So, this is an emotionally packed week…the big boys are home for spring break (Ya-hoo!), Olivia’s long-awaited lacrosse season is officially underway (Go Chargers!), I celebrated my 52nd birthday last week (Cheers to me) and we get to celebrate Max’s bday together as a family on Saturday (so fun!). It is such a joy to have the boys home…life just feels a little lighter when we’re all together but, at the same time, there is a heaviness for me that is hard to push aside. It’s the strangest thing…how can life be lighter and heavier at the same time? Idk, maybe it’s a separation of heart and mind kind of thing…the laughter and fun we share being together lightens the heart but the thoughts that occupy the mind weigh heavier as we journey the losses together. I’m not sure how it all plays out exactly but the reality is that I feel Rudy’s absence so much more acutely when the 5 of us are together and am left missing him more but I wouldn’t have it any other way because he also feels closer when we’re all together. It’s all so relative.
I had a bit of an existential crisis last week around my birthday. It wasn’t as simple as fretting over turning another year older. No, I was happy to be celebrating another birthday (I would celebrate 40 more without one complaint!) but my crisis was centered more in what felt to be the meaninglessness of it all. Hear me out, I don’t mean in any way to minimize the meaning of the 52 years I’ve lived so far or the value of the years I have left but there is something meaningless for me in the “number” being celebrated because it, too, is relative…AND I don’t mean in the hopeful “5o is the new 30” sort of way. It works the other direction too…especially with ALS. I’ve heard ALS described as an expedited aging process and I’m finding that description to be true. I may have just celebrated my 52nd birthday but I feel more and more like I’m in my 80s as I work hard to navigate the bustling world around me with my growing limitations. When you’re 52 years old and you can barely pull yourself up off the toilet seat or walk down the hallway to the kitchen and back without getting winded, numbers cease to provide an accurate framework of expectation and, therefore, become relative. In short, the number of candles on the birthday cake really doesn’t matter anymore. So, what does matter?

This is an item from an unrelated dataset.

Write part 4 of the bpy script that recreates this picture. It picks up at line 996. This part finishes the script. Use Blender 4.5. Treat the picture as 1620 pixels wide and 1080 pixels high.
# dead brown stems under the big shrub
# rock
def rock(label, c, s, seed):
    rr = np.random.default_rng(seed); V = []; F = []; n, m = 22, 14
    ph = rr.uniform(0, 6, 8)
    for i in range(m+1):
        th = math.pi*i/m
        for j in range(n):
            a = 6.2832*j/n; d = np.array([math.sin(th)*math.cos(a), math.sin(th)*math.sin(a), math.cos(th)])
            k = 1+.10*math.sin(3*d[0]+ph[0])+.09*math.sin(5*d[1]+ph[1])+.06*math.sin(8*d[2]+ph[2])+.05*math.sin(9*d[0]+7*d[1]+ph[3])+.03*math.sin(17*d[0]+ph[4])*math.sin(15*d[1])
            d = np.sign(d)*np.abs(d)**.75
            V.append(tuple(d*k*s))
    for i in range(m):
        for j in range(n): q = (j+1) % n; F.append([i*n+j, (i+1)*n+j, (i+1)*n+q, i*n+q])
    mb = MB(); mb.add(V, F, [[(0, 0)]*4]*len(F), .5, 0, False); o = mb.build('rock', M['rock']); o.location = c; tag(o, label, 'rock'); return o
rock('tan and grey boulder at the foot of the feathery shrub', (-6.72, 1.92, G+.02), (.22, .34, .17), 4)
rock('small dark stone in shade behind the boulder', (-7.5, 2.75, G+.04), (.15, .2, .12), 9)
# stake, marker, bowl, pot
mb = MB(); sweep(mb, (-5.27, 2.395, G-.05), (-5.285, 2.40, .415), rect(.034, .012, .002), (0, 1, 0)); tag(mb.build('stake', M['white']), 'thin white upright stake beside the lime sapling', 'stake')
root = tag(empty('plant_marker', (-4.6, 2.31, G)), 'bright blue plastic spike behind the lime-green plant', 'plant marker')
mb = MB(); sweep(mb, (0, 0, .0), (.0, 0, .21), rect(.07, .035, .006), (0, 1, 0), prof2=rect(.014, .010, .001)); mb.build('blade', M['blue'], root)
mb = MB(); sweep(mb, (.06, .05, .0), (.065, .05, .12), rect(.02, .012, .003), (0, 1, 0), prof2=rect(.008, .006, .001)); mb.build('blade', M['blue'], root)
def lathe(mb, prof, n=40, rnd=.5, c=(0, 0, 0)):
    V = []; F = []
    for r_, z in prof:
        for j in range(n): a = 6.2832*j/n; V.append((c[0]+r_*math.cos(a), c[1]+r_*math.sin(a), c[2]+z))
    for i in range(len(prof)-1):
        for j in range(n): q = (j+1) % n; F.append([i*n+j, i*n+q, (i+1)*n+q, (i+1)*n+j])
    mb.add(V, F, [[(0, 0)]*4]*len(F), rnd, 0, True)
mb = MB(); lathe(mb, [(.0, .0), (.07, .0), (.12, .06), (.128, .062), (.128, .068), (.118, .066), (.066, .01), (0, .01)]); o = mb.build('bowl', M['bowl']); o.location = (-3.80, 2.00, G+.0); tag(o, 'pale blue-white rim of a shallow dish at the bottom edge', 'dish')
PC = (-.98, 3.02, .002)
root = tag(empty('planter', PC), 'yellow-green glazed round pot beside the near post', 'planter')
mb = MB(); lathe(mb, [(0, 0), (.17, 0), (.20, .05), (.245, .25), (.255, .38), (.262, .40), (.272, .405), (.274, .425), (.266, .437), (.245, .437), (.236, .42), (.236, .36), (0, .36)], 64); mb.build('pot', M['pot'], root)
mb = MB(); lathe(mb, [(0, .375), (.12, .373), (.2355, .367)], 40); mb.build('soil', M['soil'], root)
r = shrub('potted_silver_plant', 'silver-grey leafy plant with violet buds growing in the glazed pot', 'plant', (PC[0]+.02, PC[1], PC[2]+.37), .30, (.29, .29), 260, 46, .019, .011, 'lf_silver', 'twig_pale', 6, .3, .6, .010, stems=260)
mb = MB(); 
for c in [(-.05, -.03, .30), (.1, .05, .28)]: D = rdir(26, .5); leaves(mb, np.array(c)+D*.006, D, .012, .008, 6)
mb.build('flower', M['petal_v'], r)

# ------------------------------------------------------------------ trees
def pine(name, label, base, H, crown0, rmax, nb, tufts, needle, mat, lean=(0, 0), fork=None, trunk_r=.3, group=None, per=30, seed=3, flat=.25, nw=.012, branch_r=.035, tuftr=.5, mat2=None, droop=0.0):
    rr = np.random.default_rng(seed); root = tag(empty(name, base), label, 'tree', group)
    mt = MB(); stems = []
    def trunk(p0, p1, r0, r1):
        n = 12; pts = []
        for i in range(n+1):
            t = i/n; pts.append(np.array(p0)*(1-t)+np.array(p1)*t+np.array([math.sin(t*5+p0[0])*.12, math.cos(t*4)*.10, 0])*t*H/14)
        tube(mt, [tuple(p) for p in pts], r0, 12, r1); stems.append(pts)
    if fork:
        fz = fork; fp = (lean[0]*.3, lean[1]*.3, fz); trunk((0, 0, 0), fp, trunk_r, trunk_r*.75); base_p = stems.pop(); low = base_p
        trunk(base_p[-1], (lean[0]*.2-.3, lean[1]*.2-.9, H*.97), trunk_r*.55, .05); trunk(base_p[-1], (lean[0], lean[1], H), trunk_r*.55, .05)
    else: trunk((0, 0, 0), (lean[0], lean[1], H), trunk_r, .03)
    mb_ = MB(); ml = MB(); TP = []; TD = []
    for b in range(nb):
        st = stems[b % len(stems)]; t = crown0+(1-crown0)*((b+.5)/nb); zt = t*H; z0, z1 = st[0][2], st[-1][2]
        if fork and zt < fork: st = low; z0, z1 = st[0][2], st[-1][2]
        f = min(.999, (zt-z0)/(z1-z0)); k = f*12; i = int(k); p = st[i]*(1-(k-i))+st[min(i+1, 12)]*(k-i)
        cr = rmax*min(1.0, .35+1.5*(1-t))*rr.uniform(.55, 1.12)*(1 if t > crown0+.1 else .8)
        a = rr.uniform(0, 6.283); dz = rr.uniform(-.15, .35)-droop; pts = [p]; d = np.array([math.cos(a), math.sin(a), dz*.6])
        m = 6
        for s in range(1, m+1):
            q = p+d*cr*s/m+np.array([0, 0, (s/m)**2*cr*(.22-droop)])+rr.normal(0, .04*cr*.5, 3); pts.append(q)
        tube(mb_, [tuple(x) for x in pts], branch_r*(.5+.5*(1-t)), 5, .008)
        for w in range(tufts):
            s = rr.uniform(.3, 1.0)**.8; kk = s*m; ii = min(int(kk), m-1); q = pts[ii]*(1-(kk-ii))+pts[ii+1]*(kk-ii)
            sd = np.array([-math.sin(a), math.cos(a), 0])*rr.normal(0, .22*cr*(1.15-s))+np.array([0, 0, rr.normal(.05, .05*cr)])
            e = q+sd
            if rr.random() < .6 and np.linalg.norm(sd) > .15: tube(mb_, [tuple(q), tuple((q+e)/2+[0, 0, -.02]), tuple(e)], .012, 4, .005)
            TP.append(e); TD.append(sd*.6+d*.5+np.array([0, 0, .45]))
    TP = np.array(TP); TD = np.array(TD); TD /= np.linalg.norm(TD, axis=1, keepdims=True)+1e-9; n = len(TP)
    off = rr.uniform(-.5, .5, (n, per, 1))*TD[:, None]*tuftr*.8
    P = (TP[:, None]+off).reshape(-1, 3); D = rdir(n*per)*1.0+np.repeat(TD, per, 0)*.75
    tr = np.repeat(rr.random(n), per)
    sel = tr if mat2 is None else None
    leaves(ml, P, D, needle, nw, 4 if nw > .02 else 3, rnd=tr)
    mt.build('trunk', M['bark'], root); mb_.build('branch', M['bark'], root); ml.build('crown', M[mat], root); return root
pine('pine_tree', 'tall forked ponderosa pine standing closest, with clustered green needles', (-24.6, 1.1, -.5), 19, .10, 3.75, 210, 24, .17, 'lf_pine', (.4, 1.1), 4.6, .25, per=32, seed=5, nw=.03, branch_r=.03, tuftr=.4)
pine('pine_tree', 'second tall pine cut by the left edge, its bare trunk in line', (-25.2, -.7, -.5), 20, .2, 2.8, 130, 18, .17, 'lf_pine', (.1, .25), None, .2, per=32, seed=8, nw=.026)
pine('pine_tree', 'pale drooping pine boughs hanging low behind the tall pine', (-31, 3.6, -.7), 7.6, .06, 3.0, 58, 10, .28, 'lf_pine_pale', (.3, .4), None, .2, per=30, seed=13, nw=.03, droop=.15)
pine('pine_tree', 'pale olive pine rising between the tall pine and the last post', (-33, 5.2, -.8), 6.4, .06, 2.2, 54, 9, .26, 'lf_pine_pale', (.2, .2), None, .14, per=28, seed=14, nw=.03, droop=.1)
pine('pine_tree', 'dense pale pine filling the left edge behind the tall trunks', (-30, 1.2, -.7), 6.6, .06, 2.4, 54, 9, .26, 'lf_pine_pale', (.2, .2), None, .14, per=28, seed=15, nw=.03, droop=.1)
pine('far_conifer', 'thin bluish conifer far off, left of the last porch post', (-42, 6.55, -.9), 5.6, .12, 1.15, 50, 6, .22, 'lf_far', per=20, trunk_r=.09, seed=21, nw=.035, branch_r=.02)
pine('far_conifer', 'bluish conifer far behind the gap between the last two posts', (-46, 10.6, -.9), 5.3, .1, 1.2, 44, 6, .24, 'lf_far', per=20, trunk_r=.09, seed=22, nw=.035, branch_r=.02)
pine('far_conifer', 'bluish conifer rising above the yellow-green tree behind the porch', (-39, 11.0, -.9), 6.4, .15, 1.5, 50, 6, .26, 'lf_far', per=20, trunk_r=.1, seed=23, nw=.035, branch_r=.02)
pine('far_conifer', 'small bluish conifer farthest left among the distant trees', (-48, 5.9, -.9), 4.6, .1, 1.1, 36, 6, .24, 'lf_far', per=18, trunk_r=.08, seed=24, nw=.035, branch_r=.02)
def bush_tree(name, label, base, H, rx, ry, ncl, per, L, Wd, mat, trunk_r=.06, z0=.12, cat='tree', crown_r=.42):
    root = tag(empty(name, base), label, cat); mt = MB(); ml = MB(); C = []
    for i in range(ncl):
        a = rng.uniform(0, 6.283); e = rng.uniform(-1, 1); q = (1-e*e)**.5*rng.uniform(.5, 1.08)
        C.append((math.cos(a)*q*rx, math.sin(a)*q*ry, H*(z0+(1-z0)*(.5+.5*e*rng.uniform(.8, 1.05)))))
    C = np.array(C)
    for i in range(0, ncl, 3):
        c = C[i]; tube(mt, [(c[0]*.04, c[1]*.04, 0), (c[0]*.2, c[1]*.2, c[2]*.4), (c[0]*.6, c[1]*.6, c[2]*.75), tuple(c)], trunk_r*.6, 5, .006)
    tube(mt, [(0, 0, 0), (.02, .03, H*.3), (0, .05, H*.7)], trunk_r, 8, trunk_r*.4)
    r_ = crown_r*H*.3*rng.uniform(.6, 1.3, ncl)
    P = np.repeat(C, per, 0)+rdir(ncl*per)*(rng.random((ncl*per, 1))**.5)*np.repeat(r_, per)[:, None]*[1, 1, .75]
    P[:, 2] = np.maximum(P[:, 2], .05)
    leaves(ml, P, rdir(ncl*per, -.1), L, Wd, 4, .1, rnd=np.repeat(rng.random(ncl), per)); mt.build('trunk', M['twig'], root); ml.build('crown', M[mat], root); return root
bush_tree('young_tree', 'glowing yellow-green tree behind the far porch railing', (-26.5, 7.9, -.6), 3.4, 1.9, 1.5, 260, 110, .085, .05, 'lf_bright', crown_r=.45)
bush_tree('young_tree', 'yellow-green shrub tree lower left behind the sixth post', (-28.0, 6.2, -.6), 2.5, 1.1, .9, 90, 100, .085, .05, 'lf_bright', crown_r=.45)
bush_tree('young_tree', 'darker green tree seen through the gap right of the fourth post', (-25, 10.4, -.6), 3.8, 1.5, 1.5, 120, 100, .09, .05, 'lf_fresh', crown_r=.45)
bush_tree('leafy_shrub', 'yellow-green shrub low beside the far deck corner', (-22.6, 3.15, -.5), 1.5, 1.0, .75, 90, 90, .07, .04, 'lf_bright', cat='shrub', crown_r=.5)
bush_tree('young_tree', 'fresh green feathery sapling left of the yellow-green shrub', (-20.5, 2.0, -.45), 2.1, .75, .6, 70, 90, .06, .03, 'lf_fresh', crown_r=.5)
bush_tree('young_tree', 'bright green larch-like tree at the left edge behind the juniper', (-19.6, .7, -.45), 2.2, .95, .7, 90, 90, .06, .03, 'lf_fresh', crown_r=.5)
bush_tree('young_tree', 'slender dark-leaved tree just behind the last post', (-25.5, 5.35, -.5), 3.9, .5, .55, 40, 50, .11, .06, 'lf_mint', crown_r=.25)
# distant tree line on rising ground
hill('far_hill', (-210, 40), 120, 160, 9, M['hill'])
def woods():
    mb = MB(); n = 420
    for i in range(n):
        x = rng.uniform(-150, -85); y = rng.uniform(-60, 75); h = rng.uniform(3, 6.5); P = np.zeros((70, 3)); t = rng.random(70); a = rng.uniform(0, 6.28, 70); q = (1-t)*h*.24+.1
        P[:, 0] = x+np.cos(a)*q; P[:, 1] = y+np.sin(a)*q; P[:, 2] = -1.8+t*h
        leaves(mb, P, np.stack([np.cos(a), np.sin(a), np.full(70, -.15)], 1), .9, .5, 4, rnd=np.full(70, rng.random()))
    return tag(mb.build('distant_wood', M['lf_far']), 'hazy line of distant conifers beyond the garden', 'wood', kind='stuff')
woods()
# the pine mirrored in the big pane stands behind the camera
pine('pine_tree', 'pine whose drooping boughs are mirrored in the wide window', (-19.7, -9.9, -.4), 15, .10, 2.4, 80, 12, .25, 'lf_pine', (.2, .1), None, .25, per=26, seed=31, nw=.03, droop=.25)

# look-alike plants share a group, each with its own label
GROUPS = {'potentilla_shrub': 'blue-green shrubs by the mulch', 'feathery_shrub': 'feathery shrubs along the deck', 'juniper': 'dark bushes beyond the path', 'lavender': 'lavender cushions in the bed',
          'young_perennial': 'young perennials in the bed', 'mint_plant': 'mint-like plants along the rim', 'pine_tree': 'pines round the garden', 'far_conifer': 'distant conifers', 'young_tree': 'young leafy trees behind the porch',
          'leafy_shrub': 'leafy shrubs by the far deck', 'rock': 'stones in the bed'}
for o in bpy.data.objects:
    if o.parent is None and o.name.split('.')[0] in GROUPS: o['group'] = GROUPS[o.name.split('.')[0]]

Well, I think the knee-jerk response to that question is often “quality over quantity” but even that can fall short depending on what your definition of “quality” is. One of my favorite books of the Bible is Ecclesiastes which is interesting to me because it’s theme is this very subject and I’m experiencing it at a depth never before realized…the author’s questions are my questions and there are no simple answers. I guess it’s time to reread Ecclesiastes. 😉 In the meantime, no more birthdays for me…I’m going to find a way to celebrate EACH day.



Another special gift this week was the opportunity to see Max’s concert choir perform my favorite piece they do at the last stop of their choir tour here in Santa Barbara!!! This is an original piece written by Max’s professor depicting the day of Pentecost…(Acts Chapter 2)…I wish you could experience it in person but here’s a little video sample: Turn up your volume! 😉
We don’t know how life can be lighter and heavier at the same time but we know it can.
We also know that celebrating every day is far superior to celebrating only once a year.
Thank you for putting our thoughts into beautifully articulated words (another way you sing directly to our souls)
Sending continuous understanding, love & support
Joyce & John
THAT CHORAL PIECE IS AMAZING!! And somehow, the absolute, perfect accompaniment to your reality right now. Confusion, cacophony and BEAUTY, right in the midst of it all. YES. You have said (and illustrated) your truth well.
Thanks for posting that song Trish , I felt like I was there at Pentecost!!!
Beautiful.
My Mother played the organ at Church for many years and the choir singing always made me get chills. I feel the same with this beautiful song. She put us through Parochial School with her meek earnings, she was unselfish just like you. Giving so much to so may and never asking anything in return. God is blessing you Trish, I have no doubt, be open to his peace and healing, accept it with all your might. He loves you dearly.
Well, that gave me chills and tears. Enjoy this week!!